Breaking the Higher education Value Chain

The decoupling of activities in some models of the traditional value chain is seen as an opportunity for the creation of innovative business models. For example, in the higher education sector, analysts start talking about the possibility of breaking the traditional value chain, only performed by universities, as a model with high opportunities of disruption

Breaking the Higher-education Value Chain

The role of technology is fundamental to the creation of a new governance mechanism in a value chain. For example, in this case of the university education sector, teaching activity can be performed everywhere at any time. From this perspective, a university could ask students to take a course taught through a digital format in an university or educational provider many miles away from the original university.
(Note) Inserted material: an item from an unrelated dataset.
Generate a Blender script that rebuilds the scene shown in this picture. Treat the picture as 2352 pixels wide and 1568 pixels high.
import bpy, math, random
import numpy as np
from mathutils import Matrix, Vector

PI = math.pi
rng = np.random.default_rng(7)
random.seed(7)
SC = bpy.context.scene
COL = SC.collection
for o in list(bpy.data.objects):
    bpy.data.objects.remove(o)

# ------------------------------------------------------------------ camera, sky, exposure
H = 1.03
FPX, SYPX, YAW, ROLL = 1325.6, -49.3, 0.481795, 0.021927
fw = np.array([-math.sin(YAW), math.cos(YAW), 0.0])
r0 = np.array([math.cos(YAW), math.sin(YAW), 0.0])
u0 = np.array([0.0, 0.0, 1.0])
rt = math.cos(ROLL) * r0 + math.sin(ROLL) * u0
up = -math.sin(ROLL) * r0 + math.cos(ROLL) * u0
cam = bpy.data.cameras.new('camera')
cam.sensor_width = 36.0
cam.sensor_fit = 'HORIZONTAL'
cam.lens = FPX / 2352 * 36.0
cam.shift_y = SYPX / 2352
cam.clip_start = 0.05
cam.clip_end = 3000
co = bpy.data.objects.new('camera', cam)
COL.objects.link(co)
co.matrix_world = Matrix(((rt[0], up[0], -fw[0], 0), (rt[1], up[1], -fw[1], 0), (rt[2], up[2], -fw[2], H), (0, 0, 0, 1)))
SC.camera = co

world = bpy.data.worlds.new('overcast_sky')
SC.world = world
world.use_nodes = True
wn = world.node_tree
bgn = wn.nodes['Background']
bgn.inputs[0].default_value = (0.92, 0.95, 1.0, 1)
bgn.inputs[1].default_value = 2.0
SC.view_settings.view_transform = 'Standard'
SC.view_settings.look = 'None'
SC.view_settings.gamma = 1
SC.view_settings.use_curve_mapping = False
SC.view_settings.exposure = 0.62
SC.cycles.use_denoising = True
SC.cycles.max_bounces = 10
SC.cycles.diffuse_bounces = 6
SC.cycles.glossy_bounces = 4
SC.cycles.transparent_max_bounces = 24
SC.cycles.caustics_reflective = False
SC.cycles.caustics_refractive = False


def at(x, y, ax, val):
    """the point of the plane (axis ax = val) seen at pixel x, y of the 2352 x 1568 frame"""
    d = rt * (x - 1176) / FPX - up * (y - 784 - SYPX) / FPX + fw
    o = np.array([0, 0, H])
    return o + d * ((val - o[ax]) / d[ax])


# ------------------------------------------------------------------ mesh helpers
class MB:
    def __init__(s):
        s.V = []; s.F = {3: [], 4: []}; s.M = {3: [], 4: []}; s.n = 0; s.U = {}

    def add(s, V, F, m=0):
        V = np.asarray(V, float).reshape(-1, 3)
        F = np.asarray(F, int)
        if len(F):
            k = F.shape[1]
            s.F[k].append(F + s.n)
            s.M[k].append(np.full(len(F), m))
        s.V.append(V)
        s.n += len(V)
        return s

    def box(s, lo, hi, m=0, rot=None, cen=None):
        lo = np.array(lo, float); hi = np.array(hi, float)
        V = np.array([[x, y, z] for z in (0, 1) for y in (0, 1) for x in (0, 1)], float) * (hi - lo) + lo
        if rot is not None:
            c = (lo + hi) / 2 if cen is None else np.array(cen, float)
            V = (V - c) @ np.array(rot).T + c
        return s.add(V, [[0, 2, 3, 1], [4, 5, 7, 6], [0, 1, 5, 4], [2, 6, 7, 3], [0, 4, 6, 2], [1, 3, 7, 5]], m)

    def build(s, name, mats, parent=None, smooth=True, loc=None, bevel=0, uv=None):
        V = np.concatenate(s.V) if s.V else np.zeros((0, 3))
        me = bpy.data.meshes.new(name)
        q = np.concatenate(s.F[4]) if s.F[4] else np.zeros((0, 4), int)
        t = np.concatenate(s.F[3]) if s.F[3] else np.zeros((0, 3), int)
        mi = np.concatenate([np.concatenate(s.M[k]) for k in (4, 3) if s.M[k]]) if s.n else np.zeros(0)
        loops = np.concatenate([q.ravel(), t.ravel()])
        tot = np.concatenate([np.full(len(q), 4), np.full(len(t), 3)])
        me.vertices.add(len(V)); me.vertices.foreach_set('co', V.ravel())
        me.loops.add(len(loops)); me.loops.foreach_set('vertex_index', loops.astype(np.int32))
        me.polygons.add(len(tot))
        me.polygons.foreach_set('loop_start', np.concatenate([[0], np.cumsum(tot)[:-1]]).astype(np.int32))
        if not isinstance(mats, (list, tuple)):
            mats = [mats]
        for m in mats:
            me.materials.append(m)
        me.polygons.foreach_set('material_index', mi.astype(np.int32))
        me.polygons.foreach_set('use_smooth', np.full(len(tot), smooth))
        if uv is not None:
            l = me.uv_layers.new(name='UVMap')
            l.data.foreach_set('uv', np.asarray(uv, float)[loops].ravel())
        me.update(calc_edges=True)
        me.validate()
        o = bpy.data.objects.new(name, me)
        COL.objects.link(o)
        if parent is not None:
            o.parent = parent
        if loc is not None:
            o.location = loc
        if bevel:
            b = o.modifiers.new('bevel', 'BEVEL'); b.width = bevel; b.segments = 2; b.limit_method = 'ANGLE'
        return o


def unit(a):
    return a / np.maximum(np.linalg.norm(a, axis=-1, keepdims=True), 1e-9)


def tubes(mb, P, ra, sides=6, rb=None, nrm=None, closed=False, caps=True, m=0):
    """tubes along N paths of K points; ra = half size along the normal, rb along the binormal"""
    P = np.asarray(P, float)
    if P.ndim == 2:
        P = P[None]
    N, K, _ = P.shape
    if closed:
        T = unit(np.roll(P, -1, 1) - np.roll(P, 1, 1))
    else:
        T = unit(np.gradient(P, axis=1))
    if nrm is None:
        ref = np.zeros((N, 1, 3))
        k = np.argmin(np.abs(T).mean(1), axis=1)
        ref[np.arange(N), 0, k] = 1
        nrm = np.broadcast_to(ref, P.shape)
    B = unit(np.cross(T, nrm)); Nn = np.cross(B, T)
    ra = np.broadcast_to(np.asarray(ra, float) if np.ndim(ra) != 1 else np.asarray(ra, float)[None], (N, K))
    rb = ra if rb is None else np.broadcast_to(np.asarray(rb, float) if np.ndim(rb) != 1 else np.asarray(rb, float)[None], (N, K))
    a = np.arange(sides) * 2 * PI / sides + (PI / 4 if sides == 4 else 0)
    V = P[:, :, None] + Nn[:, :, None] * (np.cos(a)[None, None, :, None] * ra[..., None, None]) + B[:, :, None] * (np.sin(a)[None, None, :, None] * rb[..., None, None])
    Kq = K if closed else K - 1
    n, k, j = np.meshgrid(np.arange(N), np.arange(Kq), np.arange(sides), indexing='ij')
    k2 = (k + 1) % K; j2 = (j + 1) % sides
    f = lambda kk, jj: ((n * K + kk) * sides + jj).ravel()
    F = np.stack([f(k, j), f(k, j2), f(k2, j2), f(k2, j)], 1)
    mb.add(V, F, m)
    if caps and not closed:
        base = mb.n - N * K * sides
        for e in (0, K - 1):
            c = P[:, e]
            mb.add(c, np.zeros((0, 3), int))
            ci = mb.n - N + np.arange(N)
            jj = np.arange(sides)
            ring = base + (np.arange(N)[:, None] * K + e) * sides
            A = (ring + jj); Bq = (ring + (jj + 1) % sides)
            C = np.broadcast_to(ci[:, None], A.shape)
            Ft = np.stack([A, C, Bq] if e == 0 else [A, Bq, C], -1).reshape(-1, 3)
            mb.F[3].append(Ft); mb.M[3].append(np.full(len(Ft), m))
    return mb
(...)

In addition, the assessment could be performed by a third provider also located at any country and eventually the original university could provide only the certification for students. The experiment of MOOCs (Massive Open Online Courses) is a first iteration of this new potential model and a number of important players (e.g., MIT, Harvard, the Coursera consortium, and Udacity) are testing new approaches and delivering new value propositions. The whole value chain is being transformed with traditional universities still trying to understand the possible business models that could emerge. In September 2016 Udacity, a company with a reported $1 billion valuation, announced a nanodegree programme in Engineering Self-Driving cars. This continued its successful nanodegree innovation which allows part-time study for certification at low cost and over a shorter period of time than a traditional degree qualification. By moving into a programme for the nascent industry in self-driving cars, Udacity showed how it could anticipate new markets and build new programmes rapidly enough to outpace traditional universities and to effect the formation of an industry.